Tuesday, June 26, 2007

Crippled

If you've been watching CNN, you might know, as I know, that over this past weekend a professional wrestler (allegedly) went crazy, killed his wife and son, and then hung himself. This wrestler, Chris Benoit, was a big favorite among many knowledgeable wrestling fans, and in fact I was a fan of his. I've followed his career since the early 90's, I've seen him wrestle live more than once, and the dvd retrospective of his career is one of the few wrestling dvds that survived the big purge I made last year. I've spent the last 24 hours hoping that the story wouldn't turn out the way all the evidence seems to be pointing, but the more details that keep coming in ... the worse it gets. I don't understand it.

Even in the context of professional wrestlers, Benoit always seemed like a straight-up normal guy. Everyone liked and respected him. I guess sometimes you just don't know someone. I know we're all human and we all have darkness inside of us, but to do something like that, to me, is just inconceivable. I can understand rage, but I can't understand anything that comes down to harming your own children under any circumstances.

I've dealt with my own darkness. I do have a temper, and I can get into some pretty intense fights, but there's always a limit and a line I won't cross. My ex-wife is the only person I've met with the ability to bring me to such a rage that I was willing to cross that line, and she and I had some fights that went way down into the trenches. She was able to bring out the beast within. Jude, although similar in some ways, couldn't do it. Neither could anyone else. Even as angry as I was at work the last few weeks, it was a focused and controlled anger. Only my ex-wife, ever, has brought that out of me. Even so, there's a limit.

Shannon and I had a private joke, if you can call it a joke, but she and I shared a certain dark sense of humor on the subject of my ex-wife. We would speculate on what might have happened if my ex-wife and I had a kid together and then things broke down as they did. It wasn't hard to see into the future of that scenario, how X would have made every moment of the rest of my life an excruciating hell, how she would use that kid (in my mind, once again, it's a girl) against me in every possible way, and most importantly ... what she would put that child through. I've seen her with Jason and Amanda, and there were numerous times I had to step in and intervene before something bad happened. I would be afraid for that little baby like you wouldn't believe.

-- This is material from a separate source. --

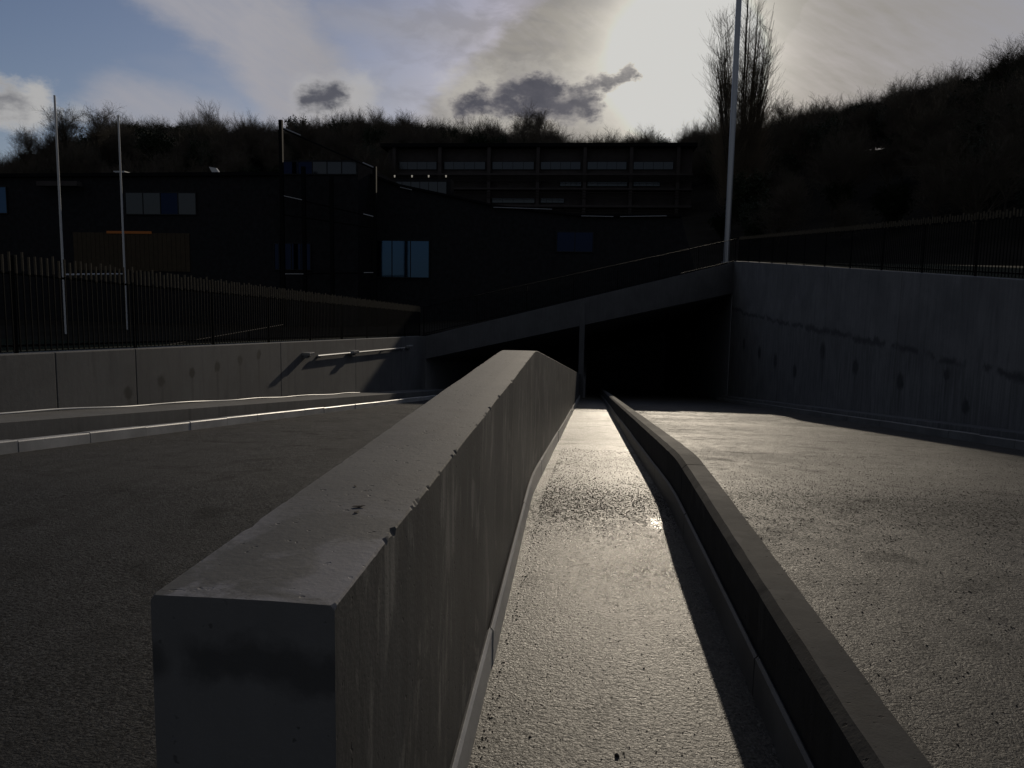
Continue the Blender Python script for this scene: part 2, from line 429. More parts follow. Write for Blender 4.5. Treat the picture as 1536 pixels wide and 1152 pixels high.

So I thought about the question for all of ten seconds, and gave Shannon my answer.

"I'd have to kill her and take the kid and raise it myself."

It's only kind of a joke.

Somewhere in there, this one time Shannon, Kelsie (her first born), and I were out driving around, she floated out the idea that we (the three of us) should just up and move to Texas. I don't exactly remember why it was specifically Texas, unless that's where Brandy (her big sis) had moved to. But the idea was the three of us, not including Kenny, and in all honesty I gave that idea a lot of thought. Remember, I was in love with that girl *hard* by that time, and if I really thought she meant that we should go there and be together as a little family ... if I REALLY believed that's what she wanted ... I might have done it. I was that vulnerable at the time, and I might have jumped at that chance. But I couldn't believe that's what she really wanted, and it seemed too halfhearted, so I couldn't committ to the idea.

In the alternate reality where I had to kill X and take the baby, sure, I imagine I would have disappeared to Texas with Shannon and our children. Of course, it would have been three children soon enough, as she was preggers that summer I knew her. The fact that her 2nd kid came out looking nothing like her, nothing like Kenny, and a lot like me is just one of those weird mysteries of life, because a) she was already preggers before I met her, and b) I never touched the girl.

I think I might have my second book out of this material somehow. Somebody remind me I said that later on when I forget.

Sometimes you don't really know what's inside of a person. This news story really drives that home for me. It's just very disturbing and troubling for me to think about.